August Dunki, the company's director of large part manufacturing, says: “We gain extra benefits from the use of the Dörries VTL’s additional moveable worktable axis (for set-up and/or in-situ workpiece inspection) and the reduced unproductive time via the 72.4 hp Ecoforce 2 HT 4, which utilises head attachments (with automatic pick-up) and robot tool handling.”

Additionally, the company also mentions Starrag's machine pre-approval software package as being very beneficial. This includes workpiece processing as well as all machining parameters, tools and targeted processing times. Mr Dünki adds: “This software is an important part of machine selection.”

In another example, Mokveld in the Netherlands is using a 80.5 hp Dörries Contumat VCE 2000 vertical turning lathe (VTL) to machine high-pressure axial flow control and stop valves measuring up to 2.4 m in length by 1.9 m in diameter and

weighing up to 12 tonnes.

These products are produced from materials such as cast and chrome steels, duplex, super duplex Inconel and titanium. Some 80 percent of the machining — to finishes of 30 microns — is focused on turning.
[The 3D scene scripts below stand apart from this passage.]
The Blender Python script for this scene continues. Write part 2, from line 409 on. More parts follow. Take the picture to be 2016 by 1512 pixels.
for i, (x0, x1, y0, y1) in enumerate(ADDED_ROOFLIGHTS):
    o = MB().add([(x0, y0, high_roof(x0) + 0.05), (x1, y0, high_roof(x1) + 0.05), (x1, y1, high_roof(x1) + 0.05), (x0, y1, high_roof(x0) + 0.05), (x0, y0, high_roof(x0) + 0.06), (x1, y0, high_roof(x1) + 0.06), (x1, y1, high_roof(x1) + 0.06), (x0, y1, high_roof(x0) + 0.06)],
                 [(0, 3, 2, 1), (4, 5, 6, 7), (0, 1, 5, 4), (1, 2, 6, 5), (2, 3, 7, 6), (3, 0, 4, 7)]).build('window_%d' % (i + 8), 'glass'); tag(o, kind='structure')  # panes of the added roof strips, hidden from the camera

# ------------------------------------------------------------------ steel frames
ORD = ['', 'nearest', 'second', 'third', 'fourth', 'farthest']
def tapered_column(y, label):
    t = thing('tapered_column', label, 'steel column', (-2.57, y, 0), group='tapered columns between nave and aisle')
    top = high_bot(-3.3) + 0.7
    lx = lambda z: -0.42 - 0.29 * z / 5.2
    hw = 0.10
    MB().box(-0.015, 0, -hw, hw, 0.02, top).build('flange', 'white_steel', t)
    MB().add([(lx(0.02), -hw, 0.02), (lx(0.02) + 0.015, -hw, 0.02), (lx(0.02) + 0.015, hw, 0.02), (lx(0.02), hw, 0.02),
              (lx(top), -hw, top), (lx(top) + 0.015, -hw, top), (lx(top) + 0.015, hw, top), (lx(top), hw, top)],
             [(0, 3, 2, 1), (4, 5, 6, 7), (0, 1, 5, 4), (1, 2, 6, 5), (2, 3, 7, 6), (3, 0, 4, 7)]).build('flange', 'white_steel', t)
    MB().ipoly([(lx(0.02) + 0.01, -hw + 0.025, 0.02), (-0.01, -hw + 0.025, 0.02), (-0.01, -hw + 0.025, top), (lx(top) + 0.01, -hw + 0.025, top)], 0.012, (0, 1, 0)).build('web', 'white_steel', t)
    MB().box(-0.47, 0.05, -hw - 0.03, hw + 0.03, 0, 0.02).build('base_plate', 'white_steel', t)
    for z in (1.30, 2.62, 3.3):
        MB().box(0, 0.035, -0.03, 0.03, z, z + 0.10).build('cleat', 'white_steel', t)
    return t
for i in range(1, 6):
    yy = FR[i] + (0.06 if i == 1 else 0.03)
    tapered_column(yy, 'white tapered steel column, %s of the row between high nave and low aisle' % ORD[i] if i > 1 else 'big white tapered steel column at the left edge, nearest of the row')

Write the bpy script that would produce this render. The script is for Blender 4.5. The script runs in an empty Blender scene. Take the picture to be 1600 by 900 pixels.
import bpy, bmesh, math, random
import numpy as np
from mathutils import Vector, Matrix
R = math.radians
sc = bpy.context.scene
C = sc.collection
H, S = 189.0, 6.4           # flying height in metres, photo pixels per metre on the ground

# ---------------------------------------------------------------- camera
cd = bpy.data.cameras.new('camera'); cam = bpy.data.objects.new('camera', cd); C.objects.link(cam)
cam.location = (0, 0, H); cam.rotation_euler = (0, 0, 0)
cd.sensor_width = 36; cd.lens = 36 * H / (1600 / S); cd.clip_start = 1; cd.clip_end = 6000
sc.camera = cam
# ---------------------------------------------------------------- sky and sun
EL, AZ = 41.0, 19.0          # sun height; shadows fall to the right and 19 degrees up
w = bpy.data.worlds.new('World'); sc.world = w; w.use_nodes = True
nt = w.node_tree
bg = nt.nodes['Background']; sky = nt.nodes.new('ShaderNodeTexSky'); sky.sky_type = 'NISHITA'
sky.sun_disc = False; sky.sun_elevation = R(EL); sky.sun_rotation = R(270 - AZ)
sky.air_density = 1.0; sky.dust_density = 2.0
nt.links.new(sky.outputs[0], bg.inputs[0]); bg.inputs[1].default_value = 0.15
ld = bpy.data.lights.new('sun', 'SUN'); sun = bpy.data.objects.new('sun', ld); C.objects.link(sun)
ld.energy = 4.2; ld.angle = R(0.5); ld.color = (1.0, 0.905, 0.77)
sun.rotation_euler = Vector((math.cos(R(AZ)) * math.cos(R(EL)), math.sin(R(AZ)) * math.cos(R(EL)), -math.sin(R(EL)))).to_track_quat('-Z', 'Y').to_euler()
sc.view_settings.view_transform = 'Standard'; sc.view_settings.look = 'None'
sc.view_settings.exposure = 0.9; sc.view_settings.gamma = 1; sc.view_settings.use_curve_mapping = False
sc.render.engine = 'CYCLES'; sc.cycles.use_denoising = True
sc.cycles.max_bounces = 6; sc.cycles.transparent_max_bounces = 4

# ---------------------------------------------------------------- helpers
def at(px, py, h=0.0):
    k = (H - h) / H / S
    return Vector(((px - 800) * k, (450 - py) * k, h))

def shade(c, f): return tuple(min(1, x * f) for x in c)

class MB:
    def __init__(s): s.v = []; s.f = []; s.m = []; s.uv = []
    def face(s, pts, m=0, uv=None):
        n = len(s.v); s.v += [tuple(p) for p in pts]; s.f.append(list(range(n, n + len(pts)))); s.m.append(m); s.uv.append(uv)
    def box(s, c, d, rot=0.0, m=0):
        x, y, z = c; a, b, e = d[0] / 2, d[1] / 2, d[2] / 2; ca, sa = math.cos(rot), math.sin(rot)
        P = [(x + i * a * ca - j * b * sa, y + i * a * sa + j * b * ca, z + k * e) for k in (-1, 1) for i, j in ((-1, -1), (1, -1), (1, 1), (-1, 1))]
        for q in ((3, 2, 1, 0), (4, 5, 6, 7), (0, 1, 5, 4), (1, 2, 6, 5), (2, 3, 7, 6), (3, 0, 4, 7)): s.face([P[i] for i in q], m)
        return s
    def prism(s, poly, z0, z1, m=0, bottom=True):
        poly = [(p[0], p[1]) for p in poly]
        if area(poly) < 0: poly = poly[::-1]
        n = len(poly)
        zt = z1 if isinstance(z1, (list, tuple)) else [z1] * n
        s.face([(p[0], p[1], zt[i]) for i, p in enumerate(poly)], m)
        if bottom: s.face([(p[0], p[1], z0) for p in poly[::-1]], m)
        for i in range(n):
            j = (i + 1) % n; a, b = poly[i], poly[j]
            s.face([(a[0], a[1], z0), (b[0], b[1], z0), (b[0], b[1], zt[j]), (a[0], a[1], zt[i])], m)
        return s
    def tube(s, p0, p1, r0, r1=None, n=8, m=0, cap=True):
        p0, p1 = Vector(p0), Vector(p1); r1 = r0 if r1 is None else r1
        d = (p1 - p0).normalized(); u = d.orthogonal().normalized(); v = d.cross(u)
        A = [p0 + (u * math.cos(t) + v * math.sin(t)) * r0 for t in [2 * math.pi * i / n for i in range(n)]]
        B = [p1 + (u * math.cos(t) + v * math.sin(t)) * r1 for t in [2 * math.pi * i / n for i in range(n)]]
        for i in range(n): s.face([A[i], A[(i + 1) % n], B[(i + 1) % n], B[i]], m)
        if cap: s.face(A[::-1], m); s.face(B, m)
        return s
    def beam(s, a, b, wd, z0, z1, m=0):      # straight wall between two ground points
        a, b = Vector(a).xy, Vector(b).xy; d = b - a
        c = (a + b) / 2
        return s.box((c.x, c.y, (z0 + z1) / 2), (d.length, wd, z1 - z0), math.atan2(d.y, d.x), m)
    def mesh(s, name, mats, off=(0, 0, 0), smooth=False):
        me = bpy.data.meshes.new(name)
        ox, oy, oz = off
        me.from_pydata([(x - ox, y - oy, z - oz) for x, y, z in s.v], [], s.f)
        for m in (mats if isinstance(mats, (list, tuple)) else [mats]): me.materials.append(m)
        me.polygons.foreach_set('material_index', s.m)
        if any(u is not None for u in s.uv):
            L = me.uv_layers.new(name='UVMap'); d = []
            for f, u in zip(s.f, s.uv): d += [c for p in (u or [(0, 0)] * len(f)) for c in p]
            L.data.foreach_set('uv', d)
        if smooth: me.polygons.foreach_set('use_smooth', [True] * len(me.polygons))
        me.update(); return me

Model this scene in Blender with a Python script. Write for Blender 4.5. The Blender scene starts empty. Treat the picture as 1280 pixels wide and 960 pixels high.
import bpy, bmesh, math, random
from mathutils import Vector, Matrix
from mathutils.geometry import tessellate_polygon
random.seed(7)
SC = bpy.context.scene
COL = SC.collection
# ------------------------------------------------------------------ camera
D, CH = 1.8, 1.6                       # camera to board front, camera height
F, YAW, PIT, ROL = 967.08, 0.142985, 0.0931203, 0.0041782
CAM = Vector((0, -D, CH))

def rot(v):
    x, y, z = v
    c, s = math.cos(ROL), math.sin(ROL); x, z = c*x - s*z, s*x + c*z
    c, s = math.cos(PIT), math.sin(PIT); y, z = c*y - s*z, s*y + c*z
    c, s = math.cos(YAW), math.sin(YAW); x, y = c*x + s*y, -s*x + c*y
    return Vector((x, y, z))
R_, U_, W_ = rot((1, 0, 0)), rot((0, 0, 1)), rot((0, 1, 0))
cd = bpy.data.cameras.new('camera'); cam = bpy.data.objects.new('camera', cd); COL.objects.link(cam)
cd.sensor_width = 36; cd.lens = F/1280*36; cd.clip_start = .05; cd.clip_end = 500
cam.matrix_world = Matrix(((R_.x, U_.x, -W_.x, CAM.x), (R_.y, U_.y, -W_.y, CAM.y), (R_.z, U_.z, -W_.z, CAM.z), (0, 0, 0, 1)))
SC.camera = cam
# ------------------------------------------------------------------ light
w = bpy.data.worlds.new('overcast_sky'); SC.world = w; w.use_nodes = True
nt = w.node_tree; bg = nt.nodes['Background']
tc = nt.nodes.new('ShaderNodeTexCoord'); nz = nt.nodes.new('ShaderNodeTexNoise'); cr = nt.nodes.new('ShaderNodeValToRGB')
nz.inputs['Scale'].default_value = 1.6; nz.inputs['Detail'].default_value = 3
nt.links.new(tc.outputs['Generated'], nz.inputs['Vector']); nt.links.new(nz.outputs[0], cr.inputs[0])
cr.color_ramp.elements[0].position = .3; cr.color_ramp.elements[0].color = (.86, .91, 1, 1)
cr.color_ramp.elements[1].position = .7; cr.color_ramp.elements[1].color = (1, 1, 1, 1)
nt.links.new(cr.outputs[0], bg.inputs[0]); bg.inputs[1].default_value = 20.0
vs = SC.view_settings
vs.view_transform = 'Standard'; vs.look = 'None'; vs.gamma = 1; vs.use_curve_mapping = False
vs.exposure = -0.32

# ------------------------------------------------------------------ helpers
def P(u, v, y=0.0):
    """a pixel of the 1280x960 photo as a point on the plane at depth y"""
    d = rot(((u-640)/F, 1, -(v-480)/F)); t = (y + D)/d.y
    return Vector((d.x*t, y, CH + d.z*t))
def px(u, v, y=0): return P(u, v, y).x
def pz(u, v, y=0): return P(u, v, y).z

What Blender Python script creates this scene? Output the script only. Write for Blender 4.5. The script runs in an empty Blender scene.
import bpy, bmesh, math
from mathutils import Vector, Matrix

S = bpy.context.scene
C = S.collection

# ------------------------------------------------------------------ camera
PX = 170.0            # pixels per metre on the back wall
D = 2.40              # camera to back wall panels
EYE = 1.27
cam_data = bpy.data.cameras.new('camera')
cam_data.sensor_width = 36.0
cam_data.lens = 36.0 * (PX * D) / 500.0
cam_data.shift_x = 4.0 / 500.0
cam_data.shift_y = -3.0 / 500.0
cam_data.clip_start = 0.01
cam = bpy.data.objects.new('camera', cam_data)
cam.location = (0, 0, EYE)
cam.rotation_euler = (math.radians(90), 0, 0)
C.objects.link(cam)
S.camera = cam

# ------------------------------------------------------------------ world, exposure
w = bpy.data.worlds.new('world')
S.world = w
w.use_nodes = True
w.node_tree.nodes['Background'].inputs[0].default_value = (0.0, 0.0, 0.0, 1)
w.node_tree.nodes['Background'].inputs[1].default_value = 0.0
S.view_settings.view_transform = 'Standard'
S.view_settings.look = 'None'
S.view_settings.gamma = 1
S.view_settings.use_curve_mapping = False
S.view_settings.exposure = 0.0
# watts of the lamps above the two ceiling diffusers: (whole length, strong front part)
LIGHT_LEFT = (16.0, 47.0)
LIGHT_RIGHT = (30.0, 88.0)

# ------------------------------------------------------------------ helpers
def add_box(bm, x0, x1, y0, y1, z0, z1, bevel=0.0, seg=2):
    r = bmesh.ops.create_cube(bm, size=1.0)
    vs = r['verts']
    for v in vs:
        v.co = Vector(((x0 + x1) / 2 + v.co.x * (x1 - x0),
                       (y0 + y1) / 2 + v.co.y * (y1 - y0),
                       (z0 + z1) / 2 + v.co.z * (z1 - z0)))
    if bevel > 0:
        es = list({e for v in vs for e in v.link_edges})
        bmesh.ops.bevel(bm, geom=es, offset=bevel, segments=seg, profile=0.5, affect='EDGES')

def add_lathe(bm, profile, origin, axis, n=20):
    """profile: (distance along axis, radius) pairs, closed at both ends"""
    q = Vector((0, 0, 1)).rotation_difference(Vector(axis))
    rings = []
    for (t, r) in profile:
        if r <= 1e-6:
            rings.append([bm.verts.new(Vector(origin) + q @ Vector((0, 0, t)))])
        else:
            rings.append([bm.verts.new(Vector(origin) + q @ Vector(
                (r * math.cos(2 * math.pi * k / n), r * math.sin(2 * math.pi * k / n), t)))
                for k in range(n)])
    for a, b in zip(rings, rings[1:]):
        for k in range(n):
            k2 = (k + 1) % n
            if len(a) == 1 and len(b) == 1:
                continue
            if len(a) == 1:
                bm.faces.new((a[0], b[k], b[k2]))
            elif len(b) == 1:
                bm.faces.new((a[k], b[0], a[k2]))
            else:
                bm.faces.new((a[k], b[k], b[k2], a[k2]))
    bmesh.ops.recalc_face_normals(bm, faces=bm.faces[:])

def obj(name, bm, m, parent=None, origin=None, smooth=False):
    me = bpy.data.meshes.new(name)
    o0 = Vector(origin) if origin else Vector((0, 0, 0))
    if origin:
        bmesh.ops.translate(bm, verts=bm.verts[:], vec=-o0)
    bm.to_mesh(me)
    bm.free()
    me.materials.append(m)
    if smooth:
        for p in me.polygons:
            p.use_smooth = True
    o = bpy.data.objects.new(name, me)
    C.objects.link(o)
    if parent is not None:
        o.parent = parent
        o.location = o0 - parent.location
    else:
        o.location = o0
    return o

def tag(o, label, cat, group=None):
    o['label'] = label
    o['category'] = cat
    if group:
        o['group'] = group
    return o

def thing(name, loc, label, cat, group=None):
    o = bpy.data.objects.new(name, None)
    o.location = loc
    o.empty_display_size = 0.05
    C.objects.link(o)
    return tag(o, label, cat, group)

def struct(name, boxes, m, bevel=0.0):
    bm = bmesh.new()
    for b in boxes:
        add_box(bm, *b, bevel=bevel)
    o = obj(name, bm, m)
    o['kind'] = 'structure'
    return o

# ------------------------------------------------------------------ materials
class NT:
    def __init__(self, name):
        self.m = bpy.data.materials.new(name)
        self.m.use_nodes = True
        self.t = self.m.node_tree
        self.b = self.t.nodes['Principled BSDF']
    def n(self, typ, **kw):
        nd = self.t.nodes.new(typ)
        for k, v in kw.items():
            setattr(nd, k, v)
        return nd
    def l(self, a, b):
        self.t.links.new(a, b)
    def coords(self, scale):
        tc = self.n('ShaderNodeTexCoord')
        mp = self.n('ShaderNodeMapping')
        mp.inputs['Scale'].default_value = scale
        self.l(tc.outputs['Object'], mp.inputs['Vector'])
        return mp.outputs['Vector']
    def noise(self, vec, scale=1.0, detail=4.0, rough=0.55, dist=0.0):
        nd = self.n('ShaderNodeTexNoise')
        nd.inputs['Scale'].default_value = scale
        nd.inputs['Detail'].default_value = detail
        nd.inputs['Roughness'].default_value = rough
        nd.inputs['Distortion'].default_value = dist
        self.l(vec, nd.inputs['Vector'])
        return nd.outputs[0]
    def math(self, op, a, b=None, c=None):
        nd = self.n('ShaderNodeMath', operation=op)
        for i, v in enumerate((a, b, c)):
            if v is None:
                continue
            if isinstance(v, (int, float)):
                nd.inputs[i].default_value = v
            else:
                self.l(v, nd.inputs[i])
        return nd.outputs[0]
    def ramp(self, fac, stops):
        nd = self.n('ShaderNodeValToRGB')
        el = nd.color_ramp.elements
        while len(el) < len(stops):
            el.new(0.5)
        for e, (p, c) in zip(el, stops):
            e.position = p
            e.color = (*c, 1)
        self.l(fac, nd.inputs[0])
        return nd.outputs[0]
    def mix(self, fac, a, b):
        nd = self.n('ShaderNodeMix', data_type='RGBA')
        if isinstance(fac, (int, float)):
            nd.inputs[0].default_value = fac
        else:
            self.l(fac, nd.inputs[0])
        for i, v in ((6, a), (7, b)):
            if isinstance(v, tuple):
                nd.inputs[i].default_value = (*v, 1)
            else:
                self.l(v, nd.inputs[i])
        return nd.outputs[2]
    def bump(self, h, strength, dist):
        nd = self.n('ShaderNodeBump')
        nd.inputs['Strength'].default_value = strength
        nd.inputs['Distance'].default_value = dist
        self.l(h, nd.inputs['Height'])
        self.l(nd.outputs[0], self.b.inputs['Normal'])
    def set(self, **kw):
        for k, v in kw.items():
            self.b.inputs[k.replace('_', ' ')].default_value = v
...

Again, the use of a second worktable is providing rewards, enabling a workpiece to be set up while another is being machined, for example. Additionally, because boring can also be undertaken on the VTL, Mokveld is reducing very long machining times, costs and possible re-location errors by machining the components in a single set-up.

Single clamping

The rewards of using a Dörries Contumat VTL — in this case, a VCE 2800/220 MC model — are also being reaped by KSB, based near Nuremberg. The company machining machine pump housings weighing up to 3 tonnes to exacting IT6 tolerance standards. Replacing a process that involved turning the housings’ front and rear sides, then re-locating on a different machine for drilling, the Contumat now performs all required tasks in a single clamping.

So, not only has the machine reduced throughput times, it has also replaced two/three conventional machines, thus allowing KSB to reap further financial capital investment rewards and improve operator utilisation.

Starrag's “Engineering precisely what you value” strategy has therefore paid off for a lot of companies. The ability to improve upon existing production chains and modify them according to the needs of the company is the strength of Starrag's strategy.